- **Instructions to follow**
Your task is to retype each line of the data below exactly.

- **Given information**
────────────────────

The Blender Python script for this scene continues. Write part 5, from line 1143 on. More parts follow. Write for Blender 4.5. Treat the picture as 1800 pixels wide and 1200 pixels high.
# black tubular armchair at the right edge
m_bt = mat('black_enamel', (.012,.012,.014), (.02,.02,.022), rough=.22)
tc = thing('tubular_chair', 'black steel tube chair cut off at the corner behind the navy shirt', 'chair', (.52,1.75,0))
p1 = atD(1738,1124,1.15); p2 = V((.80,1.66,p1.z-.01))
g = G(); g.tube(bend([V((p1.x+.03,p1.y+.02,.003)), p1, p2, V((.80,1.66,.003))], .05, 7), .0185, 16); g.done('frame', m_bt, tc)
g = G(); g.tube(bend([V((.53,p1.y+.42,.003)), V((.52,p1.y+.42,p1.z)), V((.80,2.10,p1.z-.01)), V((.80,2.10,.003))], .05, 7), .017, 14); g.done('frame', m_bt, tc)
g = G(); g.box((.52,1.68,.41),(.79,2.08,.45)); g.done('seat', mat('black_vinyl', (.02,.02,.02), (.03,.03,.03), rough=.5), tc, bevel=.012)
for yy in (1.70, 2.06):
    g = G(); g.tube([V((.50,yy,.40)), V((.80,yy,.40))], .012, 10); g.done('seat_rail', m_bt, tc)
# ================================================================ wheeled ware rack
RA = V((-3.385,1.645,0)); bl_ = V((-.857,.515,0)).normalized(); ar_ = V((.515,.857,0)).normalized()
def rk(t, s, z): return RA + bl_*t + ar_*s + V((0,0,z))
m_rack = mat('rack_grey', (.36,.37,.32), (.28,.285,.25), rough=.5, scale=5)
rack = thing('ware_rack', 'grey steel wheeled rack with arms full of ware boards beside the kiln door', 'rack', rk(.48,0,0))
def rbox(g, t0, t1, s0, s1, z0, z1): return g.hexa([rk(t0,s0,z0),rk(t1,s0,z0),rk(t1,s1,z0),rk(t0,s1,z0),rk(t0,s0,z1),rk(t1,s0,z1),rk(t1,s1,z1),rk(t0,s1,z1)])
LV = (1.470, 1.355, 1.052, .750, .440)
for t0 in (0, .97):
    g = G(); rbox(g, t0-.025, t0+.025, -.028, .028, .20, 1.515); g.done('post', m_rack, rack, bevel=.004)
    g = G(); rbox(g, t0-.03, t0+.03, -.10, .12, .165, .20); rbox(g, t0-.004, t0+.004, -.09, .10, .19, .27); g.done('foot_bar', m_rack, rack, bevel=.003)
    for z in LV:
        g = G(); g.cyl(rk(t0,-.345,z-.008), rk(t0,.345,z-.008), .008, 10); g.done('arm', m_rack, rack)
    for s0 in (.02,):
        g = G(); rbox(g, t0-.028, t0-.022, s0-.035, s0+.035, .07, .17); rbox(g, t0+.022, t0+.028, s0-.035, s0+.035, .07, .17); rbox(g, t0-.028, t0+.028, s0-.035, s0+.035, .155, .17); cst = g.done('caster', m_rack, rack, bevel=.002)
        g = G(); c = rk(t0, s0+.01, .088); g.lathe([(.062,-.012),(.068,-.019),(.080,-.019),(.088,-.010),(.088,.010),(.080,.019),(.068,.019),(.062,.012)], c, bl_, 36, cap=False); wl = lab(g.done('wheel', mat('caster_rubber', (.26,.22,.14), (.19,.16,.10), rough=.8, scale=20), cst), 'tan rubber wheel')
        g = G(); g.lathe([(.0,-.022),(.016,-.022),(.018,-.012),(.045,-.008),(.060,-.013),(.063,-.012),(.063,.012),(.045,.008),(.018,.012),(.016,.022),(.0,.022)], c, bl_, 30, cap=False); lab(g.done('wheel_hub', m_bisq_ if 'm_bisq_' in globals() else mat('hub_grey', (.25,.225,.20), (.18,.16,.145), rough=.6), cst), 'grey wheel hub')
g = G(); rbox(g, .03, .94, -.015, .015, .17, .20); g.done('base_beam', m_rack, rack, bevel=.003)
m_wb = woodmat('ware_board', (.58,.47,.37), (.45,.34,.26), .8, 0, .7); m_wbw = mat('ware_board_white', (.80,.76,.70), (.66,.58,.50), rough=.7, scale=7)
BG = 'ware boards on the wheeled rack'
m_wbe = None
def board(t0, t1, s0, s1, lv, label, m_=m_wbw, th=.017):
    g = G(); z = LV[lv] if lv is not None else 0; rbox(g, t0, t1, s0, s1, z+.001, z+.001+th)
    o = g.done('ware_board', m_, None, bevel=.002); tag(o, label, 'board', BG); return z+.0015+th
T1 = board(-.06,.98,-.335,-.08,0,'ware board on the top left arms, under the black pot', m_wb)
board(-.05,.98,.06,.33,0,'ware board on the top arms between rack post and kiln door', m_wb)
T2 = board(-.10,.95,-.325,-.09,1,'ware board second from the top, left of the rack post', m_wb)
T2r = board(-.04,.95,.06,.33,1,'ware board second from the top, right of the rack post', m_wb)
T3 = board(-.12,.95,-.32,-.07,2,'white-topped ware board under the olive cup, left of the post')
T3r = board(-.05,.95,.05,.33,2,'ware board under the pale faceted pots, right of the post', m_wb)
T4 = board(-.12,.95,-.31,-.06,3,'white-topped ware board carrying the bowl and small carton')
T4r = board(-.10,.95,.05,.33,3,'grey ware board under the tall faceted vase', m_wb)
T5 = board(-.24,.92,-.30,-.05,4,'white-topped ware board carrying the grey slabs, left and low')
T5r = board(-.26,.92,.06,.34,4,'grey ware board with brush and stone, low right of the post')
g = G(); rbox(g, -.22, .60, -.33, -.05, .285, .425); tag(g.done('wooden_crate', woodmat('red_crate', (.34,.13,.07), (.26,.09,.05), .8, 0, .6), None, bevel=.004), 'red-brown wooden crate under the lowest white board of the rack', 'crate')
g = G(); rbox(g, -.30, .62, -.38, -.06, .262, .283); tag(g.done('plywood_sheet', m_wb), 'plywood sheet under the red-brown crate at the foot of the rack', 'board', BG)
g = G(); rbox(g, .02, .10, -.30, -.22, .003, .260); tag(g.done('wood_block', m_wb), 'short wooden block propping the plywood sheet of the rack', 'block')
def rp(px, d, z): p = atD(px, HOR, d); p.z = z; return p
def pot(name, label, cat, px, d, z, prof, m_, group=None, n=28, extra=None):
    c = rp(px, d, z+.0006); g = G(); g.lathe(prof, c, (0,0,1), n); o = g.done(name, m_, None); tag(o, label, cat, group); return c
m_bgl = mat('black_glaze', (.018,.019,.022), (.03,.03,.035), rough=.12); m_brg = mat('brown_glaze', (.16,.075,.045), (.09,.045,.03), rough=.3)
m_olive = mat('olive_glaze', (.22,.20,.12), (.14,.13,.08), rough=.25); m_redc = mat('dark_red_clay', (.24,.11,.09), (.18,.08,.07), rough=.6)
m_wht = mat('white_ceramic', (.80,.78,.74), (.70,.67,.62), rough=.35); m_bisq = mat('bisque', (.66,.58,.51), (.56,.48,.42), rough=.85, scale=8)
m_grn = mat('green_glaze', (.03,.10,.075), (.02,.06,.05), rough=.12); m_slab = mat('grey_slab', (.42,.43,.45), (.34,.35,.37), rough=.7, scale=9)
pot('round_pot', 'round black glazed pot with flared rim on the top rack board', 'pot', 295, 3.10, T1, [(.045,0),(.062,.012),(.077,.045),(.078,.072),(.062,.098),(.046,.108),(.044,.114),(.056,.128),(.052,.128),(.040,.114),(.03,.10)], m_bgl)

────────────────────

- **Final answer**
The Blender Python script for this scene continues. Write part 5, from line 1143 on. More parts follow. Write for Blender 4.5. Treat the picture as 1800 pixels wide and 1200 pixels high.
# black tubular armchair at the right edge
m_bt = mat('black_enamel', (.012,.012,.014), (.02,.02,.022), rough=.22)
tc = thing('tubular_chair', 'black steel tube chair cut off at the corner behind the navy shirt', 'chair', (.52,1.75,0))
p1 = atD(1738,1124,1.15); p2 = V((.80,1.66,p1.z-.01))
g = G(); g.tube(bend([V((p1.x+.03,p1.y+.02,.003)), p1, p2, V((.80,1.66,.003))], .05, 7), .0185, 16); g.done('frame', m_bt, tc)
g = G(); g.tube(bend([V((.53,p1.y+.42,.003)), V((.52,p1.y+.42,p1.z)), V((.80,2.10,p1.z-.01)), V((.80,2.10,.003))], .05, 7), .017, 14); g.done('frame', m_bt, tc)
g = G(); g.box((.52,1.68,.41),(.79,2.08,.45)); g.done('seat', mat('black_vinyl', (.02,.02,.02), (.03,.03,.03), rough=.5), tc, bevel=.012)
for yy in (1.70, 2.06):
    g = G(); g.tube([V((.50,yy,.40)), V((.80,yy,.40))], .012, 10); g.done('seat_rail', m_bt, tc)
# ================================================================ wheeled ware rack
RA = V((-3.385,1.645,0)); bl_ = V((-.857,.515,0)).normalized(); ar_ = V((.515,.857,0)).normalized()
def rk(t, s, z): return RA + bl_*t + ar_*s + V((0,0,z))
m_rack = mat('rack_grey', (.36,.37,.32), (.28,.285,.25), rough=.5, scale=5)
rack = thing('ware_rack', 'grey steel wheeled rack with arms full of ware boards beside the kiln door', 'rack', rk(.48,0,0))
def rbox(g, t0, t1, s0, s1, z0, z1): return g.hexa([rk(t0,s0,z0),rk(t1,s0,z0),rk(t1,s1,z0),rk(t0,s1,z0),rk(t0,s0,z1),rk(t1,s0,z1),rk(t1,s1,z1),rk(t0,s1,z1)])
LV = (1.470, 1.355, 1.052, .750, .440)
for t0 in (0, .97):
    g = G(); rbox(g, t0-.025, t0+.025, -.028, .028, .20, 1.515); g.done('post', m_rack, rack, bevel=.004)
    g = G(); rbox(g, t0-.03, t0+.03, -.10, .12, .165, .20); rbox(g, t0-.004, t0+.004, -.09, .10, .19, .27); g.done('foot_bar', m_rack, rack, bevel=.003)
    for z in LV:
        g = G(); g.cyl(rk(t0,-.345,z-.008), rk(t0,.345,z-.008), .008, 10); g.done('arm', m_rack, rack)
    for s0 in (.02,):
        g = G(); rbox(g, t0-.028, t0-.022, s0-.035, s0+.035, .07, .17); rbox(g, t0+.022, t0+.028, s0-.035, s0+.035, .07, .17); rbox(g, t0-.028, t0+.028, s0-.035, s0+.035, .155, .17); cst = g.done('caster', m_rack, rack, bevel=.002)
        g = G(); c = rk(t0, s0+.01, .088); g.lathe([(.062,-.012),(.068,-.019),(.080,-.019),(.088,-.010),(.088,.010),(.080,.019),(.068,.019),(.062,.012)], c, bl_, 36, cap=False); wl = lab(g.done('wheel', mat('caster_rubber', (.26,.22,.14), (.19,.16,.10), rough=.8, scale=20), cst), 'tan rubber wheel')
        g = G(); g.lathe([(.0,-.022),(.016,-.022),(.018,-.012),(.045,-.008),(.060,-.013),(.063,-.012),(.063,.012),(.045,.008),(.018,.012),(.016,.022),(.0,.022)], c, bl_, 30, cap=False); lab(g.done('wheel_hub', m_bisq_ if 'm_bisq_' in globals() else mat('hub_grey', (.25,.225,.20), (.18,.16,.145), rough=.6), cst), 'grey wheel hub')
g = G(); rbox(g, .03, .94, -.015, .015, .17, .20); g.done('base_beam', m_rack, rack, bevel=.003)
m_wb = woodmat('ware_board', (.58,.47,.37), (.45,.34,.26), .8, 0, .7); m_wbw = mat('ware_board_white', (.80,.76,.70), (.66,.58,.50), rough=.7, scale=7)
BG = 'ware boards on the wheeled rack'
m_wbe = None
def board(t0, t1, s0, s1, lv, label, m_=m_wbw, th=.017):
    g = G(); z = LV[lv] if lv is not None else 0; rbox(g, t0, t1, s0, s1, z+.001, z+.001+th)
    o = g.done('ware_board', m_, None, bevel=.002); tag(o, label, 'board', BG); return z+.0015+th
T1 = board(-.06,.98,-.335,-.08,0,'ware board on the top left arms, under the black pot', m_wb)
board(-.05,.98,.06,.33,0,'ware board on the top arms between rack post and kiln door', m_wb)
T2 = board(-.10,.95,-.325,-.09,1,'ware board second from the top, left of the rack post', m_wb)
T2r = board(-.04,.95,.06,.33,1,'ware board second from the top, right of the rack post', m_wb)
T3 = board(-.12,.95,-.32,-.07,2,'white-topped ware board under the olive cup, left of the post')
T3r = board(-.05,.95,.05,.33,2,'ware board under the pale faceted pots, right of the post', m_wb)
T4 = board(-.12,.95,-.31,-.06,3,'white-topped ware board carrying the bowl and small carton')
T4r = board(-.10,.95,.05,.33,3,'grey ware board under the tall faceted vase', m_wb)
T5 = board(-.24,.92,-.30,-.05,4,'white-topped ware board carrying the grey slabs, left and low')
T5r = board(-.26,.92,.06,.34,4,'grey ware board with brush and stone, low right of the post')
g = G(); rbox(g, -.22, .60, -.33, -.05, .285, .425); tag(g.done('wooden_crate', woodmat('red_crate', (.34,.13,.07), (.26,.09,.05), .8, 0, .6), None, bevel=.004), 'red-brown wooden crate under the lowest white board of the rack', 'crate')
g = G(); rbox(g, -.30, .62, -.38, -.06, .262, .283); tag(g.done('plywood_sheet', m_wb), 'plywood sheet under the red-brown crate at the foot of the rack', 'board', BG)
g = G(); rbox(g, .02, .10, -.30, -.22, .003, .260); tag(g.done('wood_block', m_wb), 'short wooden block propping the plywood sheet of the rack', 'block')
def rp(px, d, z): p = atD(px, HOR, d); p.z = z; return p
def pot(name, label, cat, px, d, z, prof, m_, group=None, n=28, extra=None):
    c = rp(px, d, z+.0006); g = G(); g.lathe(prof, c, (0,0,1), n); o = g.done(name, m_, None); tag(o, label, cat, group); return c
m_bgl = mat('black_glaze', (.018,.019,.022), (.03,.03,.035), rough=.12); m_brg = mat('brown_glaze', (.16,.075,.045), (.09,.045,.03), rough=.3)
m_olive = mat('olive_glaze', (.22,.20,.12), (.14,.13,.08), rough=.25); m_redc = mat('dark_red_clay', (.24,.11,.09), (.18,.08,.07), rough=.6)
m_wht = mat('white_ceramic', (.80,.78,.74), (.70,.67,.62), rough=.35); m_bisq = mat('bisque', (.66,.58,.51), (.56,.48,.42), rough=.85, scale=8)
m_grn = mat('green_glaze', (.03,.10,.075), (.02,.06,.05), rough=.12); m_slab = mat('grey_slab', (.42,.43,.45), (.34,.35,.37), rough=.7, scale=9)
pot('round_pot', 'round black glazed pot with flared rim on the top rack board', 'pot', 295, 3.10, T1, [(.045,0),(.062,.012),(.077,.045),(.078,.072),(.062,.098),(.046,.108),(.044,.114),(.056,.128),(.052,.128),(.040,.114),(.03,.10)], m_bgl)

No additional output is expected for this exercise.